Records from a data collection
__________

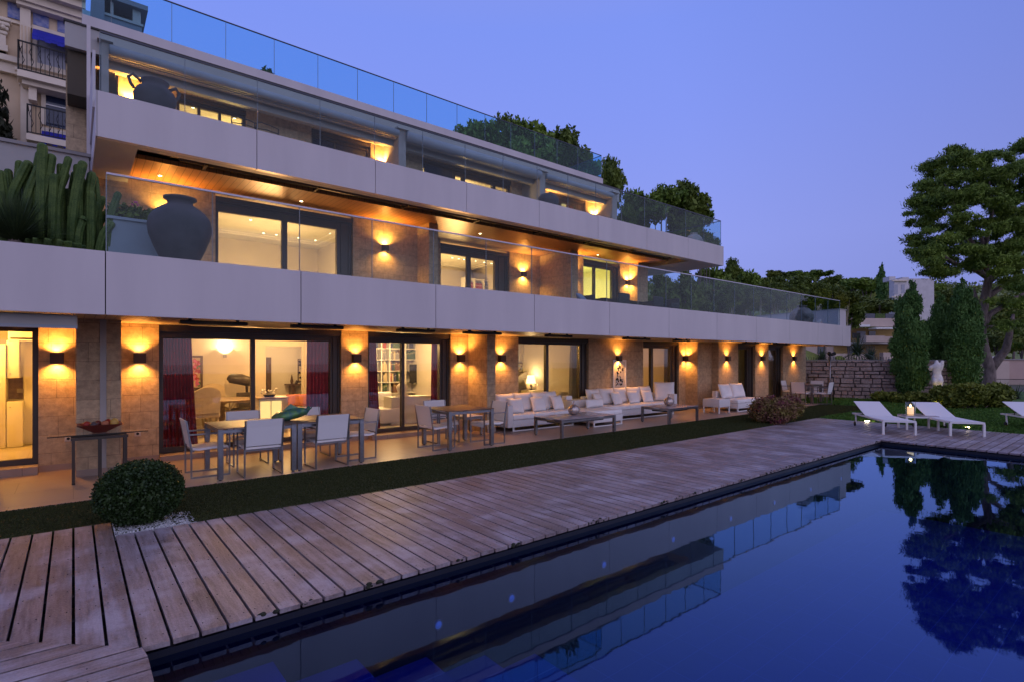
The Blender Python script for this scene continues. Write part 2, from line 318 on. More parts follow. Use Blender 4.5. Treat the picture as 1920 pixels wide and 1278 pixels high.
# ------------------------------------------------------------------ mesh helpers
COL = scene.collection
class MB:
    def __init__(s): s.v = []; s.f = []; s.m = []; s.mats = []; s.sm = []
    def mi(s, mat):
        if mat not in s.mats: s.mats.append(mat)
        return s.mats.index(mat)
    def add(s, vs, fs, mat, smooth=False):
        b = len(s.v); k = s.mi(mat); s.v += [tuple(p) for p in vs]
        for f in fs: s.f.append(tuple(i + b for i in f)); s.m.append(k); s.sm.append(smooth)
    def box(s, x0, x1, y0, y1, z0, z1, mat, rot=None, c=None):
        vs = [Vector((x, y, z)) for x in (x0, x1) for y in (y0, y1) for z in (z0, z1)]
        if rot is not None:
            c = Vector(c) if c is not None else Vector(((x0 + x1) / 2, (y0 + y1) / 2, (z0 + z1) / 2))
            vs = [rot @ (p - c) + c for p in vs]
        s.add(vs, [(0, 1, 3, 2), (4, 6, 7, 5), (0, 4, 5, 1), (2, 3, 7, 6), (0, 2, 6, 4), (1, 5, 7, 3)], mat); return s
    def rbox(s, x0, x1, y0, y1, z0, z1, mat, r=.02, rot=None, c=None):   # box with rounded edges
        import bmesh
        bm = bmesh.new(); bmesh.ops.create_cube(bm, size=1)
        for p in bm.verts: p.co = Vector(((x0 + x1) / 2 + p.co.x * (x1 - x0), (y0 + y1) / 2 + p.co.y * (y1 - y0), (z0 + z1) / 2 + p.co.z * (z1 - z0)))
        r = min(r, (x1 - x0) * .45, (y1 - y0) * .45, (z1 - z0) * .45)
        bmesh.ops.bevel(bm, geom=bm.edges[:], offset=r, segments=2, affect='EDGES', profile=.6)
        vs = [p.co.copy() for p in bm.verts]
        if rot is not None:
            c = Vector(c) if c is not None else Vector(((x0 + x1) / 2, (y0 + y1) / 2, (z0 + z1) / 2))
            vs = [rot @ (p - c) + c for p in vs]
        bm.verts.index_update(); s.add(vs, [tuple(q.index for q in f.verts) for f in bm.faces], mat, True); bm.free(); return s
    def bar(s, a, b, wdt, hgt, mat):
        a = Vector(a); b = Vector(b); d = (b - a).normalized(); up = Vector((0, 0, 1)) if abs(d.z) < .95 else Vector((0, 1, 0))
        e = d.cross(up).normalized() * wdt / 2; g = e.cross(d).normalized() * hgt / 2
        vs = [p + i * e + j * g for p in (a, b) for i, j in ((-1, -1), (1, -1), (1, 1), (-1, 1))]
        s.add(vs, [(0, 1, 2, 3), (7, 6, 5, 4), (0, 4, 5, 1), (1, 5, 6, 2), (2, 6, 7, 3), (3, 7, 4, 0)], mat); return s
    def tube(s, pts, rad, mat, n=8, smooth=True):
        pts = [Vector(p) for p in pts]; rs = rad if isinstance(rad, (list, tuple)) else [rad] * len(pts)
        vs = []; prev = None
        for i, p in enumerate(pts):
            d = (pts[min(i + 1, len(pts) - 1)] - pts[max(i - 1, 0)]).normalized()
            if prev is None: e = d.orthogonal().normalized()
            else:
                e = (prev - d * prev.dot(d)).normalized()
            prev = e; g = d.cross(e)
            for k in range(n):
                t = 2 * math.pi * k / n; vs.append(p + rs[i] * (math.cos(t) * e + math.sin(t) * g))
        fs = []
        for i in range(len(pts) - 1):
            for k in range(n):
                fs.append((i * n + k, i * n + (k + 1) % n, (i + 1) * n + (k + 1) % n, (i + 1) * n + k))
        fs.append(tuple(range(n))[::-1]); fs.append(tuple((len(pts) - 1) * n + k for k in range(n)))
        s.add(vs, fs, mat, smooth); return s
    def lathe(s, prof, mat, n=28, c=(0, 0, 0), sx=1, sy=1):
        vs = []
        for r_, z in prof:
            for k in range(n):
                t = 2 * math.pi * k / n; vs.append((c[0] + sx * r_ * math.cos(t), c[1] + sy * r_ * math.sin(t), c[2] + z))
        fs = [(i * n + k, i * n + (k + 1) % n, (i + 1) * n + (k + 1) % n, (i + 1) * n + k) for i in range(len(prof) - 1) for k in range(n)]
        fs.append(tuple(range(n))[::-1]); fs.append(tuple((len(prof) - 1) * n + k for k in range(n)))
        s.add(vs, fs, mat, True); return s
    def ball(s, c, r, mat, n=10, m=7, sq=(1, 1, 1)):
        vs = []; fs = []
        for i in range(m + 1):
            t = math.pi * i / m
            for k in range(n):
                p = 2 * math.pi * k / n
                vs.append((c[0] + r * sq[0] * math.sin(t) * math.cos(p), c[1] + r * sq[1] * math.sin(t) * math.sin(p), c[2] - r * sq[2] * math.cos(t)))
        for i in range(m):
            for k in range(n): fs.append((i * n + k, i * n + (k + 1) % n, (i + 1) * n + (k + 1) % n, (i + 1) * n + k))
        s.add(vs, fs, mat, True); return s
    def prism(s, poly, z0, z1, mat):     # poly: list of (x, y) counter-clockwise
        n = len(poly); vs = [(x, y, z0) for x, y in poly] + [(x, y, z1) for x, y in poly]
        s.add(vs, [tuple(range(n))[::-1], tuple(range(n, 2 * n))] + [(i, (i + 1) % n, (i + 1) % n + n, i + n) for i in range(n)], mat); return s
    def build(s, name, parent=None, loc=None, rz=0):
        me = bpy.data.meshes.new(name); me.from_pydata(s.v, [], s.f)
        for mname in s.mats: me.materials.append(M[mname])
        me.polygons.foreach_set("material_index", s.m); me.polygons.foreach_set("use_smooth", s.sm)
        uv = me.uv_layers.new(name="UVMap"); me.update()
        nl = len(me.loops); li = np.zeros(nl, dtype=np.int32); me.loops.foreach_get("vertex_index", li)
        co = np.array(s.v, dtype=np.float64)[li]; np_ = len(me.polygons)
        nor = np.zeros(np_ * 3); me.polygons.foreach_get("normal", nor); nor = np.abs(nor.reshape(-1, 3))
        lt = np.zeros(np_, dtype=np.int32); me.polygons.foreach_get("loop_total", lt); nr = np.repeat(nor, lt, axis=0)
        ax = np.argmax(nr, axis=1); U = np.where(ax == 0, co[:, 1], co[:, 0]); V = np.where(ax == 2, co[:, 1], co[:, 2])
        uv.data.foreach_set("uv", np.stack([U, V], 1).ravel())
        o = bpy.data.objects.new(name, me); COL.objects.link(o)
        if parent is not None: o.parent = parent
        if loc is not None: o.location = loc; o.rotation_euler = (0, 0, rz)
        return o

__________

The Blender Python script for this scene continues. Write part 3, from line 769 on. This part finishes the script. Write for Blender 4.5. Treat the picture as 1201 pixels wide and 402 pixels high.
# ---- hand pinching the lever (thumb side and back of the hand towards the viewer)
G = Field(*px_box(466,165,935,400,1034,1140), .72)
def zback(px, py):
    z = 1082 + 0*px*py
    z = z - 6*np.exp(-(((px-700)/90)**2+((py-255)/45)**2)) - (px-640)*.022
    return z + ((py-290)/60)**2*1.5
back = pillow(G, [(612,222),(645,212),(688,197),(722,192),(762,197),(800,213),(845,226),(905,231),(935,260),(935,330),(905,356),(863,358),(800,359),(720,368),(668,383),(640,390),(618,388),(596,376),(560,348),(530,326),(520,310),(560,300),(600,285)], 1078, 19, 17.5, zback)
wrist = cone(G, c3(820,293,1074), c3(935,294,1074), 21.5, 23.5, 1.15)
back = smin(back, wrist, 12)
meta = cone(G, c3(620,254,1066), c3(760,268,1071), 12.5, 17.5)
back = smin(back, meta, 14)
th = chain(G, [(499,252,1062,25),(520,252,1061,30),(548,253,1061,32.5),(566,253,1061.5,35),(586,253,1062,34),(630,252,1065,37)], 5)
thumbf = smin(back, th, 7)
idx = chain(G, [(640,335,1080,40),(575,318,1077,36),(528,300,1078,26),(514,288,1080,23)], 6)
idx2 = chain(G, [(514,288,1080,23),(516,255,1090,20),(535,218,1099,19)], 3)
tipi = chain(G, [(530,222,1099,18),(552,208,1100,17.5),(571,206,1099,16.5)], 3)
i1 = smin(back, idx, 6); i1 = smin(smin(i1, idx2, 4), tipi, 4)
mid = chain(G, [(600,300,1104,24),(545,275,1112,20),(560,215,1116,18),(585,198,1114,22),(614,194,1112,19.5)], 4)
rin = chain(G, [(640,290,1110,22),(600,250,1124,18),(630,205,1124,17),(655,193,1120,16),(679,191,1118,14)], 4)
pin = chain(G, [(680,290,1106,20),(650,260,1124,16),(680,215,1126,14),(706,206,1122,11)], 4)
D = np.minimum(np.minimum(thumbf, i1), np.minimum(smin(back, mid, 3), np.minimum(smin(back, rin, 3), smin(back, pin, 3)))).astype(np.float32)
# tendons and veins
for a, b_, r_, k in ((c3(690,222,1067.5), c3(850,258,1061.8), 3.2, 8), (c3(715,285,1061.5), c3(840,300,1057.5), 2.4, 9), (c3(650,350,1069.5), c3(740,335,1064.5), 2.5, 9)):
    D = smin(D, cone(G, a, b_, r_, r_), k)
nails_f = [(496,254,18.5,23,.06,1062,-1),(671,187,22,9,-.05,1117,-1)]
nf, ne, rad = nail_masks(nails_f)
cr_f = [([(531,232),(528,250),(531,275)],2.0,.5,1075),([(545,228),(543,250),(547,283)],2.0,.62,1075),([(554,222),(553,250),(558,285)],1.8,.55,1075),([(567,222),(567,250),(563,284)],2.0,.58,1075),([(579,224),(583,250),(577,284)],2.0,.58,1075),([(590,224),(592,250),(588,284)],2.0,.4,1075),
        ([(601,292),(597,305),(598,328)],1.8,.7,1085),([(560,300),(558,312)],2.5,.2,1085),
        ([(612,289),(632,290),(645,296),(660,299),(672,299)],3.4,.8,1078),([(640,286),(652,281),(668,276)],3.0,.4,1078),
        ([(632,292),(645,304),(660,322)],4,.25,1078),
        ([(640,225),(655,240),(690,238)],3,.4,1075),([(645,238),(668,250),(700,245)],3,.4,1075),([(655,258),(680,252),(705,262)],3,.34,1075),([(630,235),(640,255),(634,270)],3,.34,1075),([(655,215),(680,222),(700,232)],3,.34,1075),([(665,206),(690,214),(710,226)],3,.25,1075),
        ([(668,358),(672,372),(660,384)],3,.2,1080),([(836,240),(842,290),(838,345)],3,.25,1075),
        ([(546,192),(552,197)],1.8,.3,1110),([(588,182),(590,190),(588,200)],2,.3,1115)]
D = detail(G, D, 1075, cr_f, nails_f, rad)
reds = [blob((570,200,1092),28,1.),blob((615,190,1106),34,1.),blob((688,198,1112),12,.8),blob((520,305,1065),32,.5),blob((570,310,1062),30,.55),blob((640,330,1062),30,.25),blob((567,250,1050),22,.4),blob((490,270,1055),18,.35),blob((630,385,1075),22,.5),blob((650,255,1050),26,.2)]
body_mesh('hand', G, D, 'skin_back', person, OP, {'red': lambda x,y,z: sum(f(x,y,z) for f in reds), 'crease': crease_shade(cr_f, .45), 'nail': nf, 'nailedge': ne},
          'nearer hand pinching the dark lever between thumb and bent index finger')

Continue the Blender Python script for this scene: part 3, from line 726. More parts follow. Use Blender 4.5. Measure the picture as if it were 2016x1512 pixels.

__________

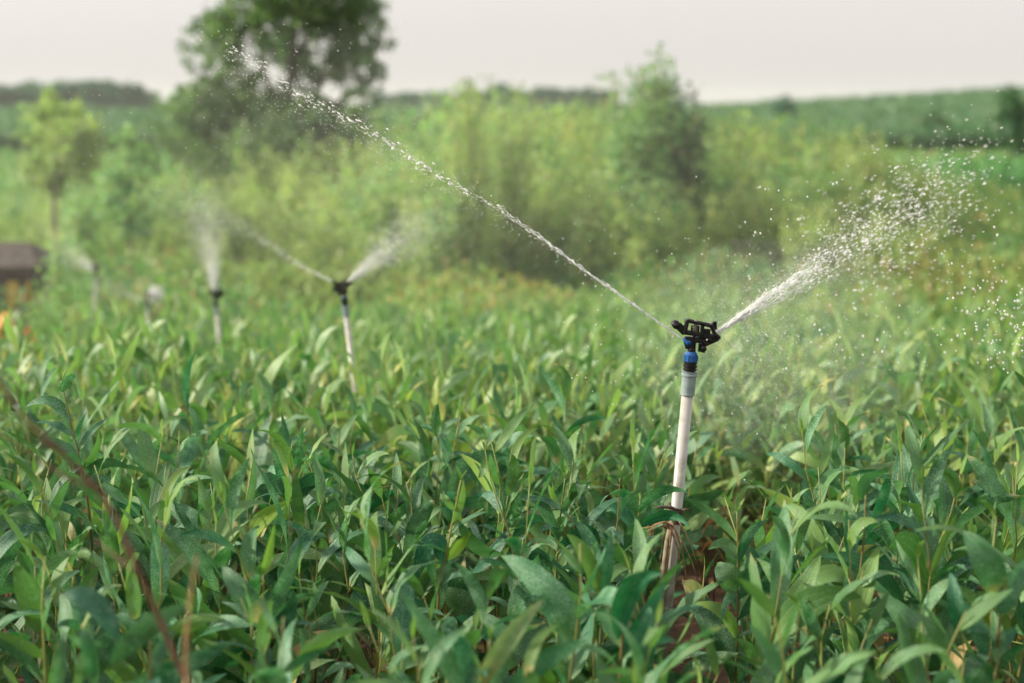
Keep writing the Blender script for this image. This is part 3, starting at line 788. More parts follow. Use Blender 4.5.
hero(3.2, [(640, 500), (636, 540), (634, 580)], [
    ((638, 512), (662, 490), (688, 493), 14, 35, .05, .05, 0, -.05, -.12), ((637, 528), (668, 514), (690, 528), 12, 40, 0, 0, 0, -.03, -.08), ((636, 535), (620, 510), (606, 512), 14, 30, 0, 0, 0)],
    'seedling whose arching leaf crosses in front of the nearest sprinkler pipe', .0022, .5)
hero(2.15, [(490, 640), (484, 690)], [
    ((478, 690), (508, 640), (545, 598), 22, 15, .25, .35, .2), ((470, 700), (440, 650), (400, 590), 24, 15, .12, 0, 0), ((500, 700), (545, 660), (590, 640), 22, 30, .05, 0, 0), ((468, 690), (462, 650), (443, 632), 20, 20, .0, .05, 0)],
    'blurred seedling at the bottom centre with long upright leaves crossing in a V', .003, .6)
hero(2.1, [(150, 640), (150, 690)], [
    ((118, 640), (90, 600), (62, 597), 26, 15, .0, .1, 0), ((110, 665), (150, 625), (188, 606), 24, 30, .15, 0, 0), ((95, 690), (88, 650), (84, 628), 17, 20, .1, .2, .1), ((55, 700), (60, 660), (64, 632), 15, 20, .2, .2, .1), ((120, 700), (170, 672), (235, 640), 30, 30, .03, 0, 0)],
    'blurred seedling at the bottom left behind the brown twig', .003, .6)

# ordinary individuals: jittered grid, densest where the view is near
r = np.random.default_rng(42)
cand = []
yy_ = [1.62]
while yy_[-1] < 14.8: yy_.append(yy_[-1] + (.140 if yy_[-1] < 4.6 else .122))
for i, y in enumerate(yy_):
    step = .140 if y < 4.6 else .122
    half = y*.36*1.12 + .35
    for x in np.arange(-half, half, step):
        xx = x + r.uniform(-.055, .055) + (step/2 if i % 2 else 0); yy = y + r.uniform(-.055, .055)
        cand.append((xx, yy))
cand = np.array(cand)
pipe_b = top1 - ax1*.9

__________

EXERCISE DETAILS> Your task is to collect every line above that contains the word "parts".

RESPONSE TO THIS TASK>
The Blender Python script for this scene continues. Write part 2, from line 318 on. More parts follow. Use Blender 4.5. Treat the picture as 1920 pixels wide and 1278 pixels high.
Continue the Blender Python script for this scene: part 3, from line 726. More parts follow. Use Blender 4.5. Measure the picture as if it were 2016x1512 pixels.
Keep writing the Blender script for this image. This is part 3, starting at line 788. More parts follow. Use Blender 4.5.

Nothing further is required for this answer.